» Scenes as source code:
###

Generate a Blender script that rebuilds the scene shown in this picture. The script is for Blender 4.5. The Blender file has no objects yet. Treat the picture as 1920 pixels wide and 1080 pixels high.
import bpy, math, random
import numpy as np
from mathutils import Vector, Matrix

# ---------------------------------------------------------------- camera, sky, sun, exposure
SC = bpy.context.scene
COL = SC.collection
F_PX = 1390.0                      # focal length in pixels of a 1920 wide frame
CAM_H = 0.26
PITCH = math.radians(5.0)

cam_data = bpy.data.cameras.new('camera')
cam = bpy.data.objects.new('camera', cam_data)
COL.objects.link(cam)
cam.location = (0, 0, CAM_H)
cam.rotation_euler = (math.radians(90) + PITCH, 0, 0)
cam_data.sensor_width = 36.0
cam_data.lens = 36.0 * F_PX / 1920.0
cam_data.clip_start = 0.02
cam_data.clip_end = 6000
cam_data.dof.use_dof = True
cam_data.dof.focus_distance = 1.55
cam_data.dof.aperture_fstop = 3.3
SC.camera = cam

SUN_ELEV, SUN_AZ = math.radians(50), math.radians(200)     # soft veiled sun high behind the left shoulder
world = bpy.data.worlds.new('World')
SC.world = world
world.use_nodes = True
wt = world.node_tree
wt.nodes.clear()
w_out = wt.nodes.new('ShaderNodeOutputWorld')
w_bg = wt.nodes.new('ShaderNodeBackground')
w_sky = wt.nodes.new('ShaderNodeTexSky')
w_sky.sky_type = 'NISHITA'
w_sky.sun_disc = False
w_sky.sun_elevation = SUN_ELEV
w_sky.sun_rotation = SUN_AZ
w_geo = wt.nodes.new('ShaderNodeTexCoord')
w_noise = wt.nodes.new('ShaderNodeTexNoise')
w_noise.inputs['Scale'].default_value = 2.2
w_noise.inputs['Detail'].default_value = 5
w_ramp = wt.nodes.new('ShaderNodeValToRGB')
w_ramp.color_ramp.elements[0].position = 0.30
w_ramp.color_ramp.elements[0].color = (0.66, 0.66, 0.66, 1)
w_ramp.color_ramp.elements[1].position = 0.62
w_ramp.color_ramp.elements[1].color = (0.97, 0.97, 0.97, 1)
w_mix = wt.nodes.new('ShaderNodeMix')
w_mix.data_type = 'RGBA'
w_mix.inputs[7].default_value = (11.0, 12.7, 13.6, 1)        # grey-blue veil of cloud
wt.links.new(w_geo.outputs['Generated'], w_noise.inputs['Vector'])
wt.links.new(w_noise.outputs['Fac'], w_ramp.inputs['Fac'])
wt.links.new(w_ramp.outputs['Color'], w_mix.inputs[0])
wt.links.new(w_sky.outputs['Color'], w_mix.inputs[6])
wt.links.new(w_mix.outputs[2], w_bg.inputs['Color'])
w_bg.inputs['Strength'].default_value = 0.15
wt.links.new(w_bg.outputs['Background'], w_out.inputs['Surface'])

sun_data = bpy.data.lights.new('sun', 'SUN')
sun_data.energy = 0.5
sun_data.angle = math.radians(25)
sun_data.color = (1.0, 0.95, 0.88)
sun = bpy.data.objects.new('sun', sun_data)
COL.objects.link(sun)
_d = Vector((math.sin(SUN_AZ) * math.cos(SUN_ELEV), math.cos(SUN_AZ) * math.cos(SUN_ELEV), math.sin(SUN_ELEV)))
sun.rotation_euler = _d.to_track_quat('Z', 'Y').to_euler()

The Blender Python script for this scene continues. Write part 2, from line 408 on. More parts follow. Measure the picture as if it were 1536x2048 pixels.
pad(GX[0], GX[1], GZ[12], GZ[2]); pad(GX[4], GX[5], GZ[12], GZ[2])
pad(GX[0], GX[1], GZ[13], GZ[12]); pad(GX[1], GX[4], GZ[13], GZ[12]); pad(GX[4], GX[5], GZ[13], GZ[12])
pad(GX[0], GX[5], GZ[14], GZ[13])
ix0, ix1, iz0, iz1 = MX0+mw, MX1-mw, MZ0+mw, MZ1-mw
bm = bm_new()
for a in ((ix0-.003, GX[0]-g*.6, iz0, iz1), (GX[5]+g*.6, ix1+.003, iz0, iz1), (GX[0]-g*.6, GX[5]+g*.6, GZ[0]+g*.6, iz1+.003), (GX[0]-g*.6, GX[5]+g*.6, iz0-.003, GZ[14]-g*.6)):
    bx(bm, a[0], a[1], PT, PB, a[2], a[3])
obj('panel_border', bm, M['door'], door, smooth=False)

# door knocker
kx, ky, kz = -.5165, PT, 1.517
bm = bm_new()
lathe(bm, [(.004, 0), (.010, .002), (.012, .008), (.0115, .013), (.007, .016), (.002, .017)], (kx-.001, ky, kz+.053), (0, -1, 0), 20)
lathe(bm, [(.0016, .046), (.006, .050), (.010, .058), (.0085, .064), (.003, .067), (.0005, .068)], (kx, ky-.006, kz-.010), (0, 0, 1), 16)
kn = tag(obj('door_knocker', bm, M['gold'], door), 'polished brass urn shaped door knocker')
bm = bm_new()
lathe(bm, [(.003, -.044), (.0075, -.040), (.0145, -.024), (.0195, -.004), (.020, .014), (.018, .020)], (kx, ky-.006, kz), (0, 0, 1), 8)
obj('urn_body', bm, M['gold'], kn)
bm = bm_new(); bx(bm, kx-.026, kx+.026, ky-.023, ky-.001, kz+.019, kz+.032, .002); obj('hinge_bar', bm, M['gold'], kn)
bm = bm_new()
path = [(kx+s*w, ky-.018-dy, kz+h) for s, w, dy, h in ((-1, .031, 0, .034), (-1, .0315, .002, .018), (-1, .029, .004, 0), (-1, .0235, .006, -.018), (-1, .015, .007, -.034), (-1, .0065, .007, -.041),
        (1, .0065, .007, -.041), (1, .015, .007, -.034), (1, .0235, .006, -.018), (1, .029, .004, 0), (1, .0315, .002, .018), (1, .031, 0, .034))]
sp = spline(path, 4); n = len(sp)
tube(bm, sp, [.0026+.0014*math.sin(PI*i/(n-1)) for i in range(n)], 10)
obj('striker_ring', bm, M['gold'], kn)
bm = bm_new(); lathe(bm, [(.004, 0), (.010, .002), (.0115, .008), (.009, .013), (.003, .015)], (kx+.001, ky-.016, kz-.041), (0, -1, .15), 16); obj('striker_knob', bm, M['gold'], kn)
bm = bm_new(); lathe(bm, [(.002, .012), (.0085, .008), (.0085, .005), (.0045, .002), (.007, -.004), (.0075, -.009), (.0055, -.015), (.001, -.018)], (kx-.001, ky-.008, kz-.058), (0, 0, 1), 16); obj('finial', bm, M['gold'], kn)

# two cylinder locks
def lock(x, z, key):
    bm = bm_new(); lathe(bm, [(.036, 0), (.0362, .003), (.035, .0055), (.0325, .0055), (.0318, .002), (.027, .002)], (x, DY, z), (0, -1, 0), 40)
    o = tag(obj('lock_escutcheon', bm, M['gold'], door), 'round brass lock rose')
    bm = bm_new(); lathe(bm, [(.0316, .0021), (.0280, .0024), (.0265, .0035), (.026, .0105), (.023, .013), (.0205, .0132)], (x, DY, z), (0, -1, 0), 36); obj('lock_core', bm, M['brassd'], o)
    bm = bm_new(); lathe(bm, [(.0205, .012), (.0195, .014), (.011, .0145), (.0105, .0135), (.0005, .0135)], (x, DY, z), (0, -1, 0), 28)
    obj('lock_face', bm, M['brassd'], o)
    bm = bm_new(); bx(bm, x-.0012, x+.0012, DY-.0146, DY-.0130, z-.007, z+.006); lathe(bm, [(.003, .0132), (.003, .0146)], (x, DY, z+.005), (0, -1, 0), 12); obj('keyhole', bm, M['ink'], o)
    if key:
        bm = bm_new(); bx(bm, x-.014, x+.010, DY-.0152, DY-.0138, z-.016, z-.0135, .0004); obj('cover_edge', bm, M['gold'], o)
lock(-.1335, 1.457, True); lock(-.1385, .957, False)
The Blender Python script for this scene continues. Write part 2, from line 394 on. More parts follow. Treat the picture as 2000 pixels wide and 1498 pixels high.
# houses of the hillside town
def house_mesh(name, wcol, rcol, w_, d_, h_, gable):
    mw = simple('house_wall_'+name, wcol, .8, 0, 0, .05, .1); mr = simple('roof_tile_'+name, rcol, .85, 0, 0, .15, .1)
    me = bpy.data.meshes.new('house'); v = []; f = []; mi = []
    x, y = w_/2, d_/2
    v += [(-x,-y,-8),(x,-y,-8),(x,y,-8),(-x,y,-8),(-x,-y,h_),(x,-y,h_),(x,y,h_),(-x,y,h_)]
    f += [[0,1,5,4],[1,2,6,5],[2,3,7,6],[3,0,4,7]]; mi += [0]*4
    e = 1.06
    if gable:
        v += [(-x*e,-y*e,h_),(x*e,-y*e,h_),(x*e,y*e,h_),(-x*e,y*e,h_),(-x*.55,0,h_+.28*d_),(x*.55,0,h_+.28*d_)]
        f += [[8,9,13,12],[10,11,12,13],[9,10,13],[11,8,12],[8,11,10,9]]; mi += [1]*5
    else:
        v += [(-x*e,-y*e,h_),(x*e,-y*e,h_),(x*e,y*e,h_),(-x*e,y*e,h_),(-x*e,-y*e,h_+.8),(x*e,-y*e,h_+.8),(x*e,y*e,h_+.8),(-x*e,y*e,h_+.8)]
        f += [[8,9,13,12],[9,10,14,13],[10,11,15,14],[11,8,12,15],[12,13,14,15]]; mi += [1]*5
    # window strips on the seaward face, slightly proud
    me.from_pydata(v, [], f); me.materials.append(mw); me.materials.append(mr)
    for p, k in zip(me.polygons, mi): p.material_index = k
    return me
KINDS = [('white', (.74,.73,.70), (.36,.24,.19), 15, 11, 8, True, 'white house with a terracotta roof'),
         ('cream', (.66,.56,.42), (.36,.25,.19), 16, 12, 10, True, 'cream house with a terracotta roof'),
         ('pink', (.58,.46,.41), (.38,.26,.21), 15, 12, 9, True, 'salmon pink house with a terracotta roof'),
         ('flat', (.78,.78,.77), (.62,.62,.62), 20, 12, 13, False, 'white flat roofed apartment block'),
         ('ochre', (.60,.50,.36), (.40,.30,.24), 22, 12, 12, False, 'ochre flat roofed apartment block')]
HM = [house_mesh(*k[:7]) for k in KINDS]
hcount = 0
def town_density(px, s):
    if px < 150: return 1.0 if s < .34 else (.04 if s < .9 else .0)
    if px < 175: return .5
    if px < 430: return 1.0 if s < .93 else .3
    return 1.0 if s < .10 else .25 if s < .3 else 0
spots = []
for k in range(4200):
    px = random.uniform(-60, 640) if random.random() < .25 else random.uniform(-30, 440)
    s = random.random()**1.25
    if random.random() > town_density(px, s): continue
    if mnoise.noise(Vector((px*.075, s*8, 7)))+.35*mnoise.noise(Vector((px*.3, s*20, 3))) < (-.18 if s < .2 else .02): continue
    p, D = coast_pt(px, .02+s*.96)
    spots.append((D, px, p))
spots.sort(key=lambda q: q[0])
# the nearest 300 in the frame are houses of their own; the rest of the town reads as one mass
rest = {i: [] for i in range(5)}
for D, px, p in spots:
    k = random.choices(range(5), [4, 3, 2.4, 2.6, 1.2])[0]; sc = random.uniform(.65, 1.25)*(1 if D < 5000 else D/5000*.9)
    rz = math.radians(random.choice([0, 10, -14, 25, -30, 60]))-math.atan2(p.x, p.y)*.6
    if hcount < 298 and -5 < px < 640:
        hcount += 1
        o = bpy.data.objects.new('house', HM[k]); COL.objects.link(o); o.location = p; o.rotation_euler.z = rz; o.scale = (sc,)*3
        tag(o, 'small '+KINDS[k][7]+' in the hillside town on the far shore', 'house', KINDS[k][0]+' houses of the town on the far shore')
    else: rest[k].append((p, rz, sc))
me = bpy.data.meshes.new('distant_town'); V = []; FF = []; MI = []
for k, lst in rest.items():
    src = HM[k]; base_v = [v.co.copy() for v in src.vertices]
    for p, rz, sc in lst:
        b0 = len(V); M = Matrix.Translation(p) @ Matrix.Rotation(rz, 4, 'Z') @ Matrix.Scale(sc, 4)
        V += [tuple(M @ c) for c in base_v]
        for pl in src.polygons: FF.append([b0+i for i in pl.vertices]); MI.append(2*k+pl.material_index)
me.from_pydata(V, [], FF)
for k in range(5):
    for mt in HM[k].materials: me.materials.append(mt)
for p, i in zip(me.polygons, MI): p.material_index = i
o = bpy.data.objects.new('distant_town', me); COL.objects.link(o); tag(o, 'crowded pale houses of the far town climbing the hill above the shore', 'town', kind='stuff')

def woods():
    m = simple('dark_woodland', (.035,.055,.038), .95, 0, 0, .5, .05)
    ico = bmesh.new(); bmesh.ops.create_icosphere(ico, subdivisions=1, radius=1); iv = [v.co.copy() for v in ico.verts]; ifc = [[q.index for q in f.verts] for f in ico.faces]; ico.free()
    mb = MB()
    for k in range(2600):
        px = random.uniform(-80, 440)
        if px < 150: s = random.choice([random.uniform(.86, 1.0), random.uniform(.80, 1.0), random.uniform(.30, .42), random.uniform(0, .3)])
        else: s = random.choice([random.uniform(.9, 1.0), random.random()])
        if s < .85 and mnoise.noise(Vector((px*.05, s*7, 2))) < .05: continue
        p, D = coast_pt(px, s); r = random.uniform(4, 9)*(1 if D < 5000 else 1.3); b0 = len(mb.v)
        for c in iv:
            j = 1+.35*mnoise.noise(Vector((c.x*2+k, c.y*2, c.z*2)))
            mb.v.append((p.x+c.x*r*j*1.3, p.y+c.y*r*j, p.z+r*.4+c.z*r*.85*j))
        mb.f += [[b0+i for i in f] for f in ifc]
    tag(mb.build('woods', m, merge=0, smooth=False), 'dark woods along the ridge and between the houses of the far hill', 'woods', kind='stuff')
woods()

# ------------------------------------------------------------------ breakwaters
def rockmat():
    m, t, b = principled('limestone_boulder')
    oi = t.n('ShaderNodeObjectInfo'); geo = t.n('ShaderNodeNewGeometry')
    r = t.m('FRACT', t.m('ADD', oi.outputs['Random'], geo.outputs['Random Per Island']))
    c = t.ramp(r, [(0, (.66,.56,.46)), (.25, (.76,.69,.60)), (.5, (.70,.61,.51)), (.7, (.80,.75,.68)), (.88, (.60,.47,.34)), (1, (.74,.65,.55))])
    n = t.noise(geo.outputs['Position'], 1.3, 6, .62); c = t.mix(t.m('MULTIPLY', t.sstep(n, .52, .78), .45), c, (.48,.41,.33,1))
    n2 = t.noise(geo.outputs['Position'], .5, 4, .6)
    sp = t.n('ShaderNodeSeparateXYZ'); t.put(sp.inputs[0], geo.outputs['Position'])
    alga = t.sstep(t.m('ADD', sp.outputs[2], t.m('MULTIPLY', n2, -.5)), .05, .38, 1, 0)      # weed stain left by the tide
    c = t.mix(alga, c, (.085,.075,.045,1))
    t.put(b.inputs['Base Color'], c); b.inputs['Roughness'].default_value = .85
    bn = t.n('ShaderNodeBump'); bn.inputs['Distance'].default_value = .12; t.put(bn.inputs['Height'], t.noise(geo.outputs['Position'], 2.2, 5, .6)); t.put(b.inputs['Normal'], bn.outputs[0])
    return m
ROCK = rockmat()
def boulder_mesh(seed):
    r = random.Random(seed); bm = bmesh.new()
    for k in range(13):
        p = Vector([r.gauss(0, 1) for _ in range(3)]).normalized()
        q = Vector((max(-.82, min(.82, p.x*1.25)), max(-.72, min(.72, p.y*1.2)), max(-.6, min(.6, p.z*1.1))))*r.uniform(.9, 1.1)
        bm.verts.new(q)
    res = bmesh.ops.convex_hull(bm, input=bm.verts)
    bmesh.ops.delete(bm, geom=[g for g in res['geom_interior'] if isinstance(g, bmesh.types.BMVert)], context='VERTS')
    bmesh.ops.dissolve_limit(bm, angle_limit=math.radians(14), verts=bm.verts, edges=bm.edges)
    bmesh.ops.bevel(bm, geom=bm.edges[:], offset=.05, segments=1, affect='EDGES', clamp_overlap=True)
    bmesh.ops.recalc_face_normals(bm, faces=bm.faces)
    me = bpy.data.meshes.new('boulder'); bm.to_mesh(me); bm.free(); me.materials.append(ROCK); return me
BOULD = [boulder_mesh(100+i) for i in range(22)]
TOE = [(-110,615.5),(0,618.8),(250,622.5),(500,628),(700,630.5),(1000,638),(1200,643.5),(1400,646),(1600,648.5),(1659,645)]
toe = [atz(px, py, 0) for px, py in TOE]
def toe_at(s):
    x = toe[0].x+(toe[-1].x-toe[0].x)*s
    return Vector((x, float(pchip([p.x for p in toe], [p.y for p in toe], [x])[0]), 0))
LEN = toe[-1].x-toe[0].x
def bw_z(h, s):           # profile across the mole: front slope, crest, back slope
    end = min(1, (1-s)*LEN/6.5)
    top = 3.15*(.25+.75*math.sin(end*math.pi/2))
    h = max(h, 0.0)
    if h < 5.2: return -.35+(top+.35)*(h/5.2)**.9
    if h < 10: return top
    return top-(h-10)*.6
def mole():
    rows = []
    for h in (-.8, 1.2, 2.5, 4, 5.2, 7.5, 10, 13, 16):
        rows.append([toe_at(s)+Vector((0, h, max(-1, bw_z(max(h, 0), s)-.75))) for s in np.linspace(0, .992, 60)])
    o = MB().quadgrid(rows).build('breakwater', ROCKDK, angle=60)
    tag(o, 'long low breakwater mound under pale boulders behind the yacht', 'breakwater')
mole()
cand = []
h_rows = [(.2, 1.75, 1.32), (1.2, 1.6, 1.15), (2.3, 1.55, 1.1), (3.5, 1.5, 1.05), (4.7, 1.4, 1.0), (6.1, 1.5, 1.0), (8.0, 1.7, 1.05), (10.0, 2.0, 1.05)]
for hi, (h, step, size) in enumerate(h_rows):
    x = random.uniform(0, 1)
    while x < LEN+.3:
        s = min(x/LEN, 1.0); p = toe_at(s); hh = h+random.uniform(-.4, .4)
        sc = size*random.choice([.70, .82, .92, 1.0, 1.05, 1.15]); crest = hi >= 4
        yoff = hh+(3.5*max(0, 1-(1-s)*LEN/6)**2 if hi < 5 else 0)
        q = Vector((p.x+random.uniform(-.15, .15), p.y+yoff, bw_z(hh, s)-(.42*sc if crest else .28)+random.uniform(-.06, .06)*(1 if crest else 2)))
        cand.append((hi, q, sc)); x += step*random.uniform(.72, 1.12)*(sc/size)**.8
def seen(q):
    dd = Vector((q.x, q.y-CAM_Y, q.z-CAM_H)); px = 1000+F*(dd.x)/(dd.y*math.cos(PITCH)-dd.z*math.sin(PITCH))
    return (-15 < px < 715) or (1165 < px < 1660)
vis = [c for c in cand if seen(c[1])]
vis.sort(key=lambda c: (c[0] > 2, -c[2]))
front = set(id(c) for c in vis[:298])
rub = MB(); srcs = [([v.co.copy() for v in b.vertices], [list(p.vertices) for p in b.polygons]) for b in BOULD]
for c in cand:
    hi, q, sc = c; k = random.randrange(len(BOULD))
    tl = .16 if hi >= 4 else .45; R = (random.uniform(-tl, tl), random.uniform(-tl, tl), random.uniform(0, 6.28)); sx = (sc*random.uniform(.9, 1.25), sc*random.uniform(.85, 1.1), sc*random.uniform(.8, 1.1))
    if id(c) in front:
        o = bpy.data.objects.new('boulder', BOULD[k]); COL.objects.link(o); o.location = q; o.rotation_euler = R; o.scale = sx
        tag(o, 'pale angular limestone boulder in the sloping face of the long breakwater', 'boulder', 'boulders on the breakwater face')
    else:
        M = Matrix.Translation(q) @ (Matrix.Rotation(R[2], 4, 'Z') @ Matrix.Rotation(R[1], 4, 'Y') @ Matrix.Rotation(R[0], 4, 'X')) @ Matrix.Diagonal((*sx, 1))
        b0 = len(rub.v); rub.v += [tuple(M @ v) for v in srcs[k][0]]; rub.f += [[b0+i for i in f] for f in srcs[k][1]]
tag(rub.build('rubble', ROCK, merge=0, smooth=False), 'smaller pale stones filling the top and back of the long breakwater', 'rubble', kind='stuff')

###

» Exercise goal:
Please give an exact restatement of only the lines from the beginning of the material above to the line with "SC.camera = cam", inclusive.

» Completed exercise:
Generate a Blender script that rebuilds the scene shown in this picture. The script is for Blender 4.5. The Blender file has no objects yet. Treat the picture as 1920 pixels wide and 1080 pixels high.
import bpy, math, random
import numpy as np
from mathutils import Vector, Matrix

# ---------------------------------------------------------------- camera, sky, sun, exposure
SC = bpy.context.scene
COL = SC.collection
F_PX = 1390.0                      # focal length in pixels of a 1920 wide frame
CAM_H = 0.26
PITCH = math.radians(5.0)

cam_data = bpy.data.cameras.new('camera')
cam = bpy.data.objects.new('camera', cam_data)
COL.objects.link(cam)
cam.location = (0, 0, CAM_H)
cam.rotation_euler = (math.radians(90) + PITCH, 0, 0)
cam_data.sensor_width = 36.0
cam_data.lens = 36.0 * F_PX / 1920.0
cam_data.clip_start = 0.02
cam_data.clip_end = 6000
cam_data.dof.use_dof = True
cam_data.dof.focus_distance = 1.55
cam_data.dof.aperture_fstop = 3.3
SC.camera = cam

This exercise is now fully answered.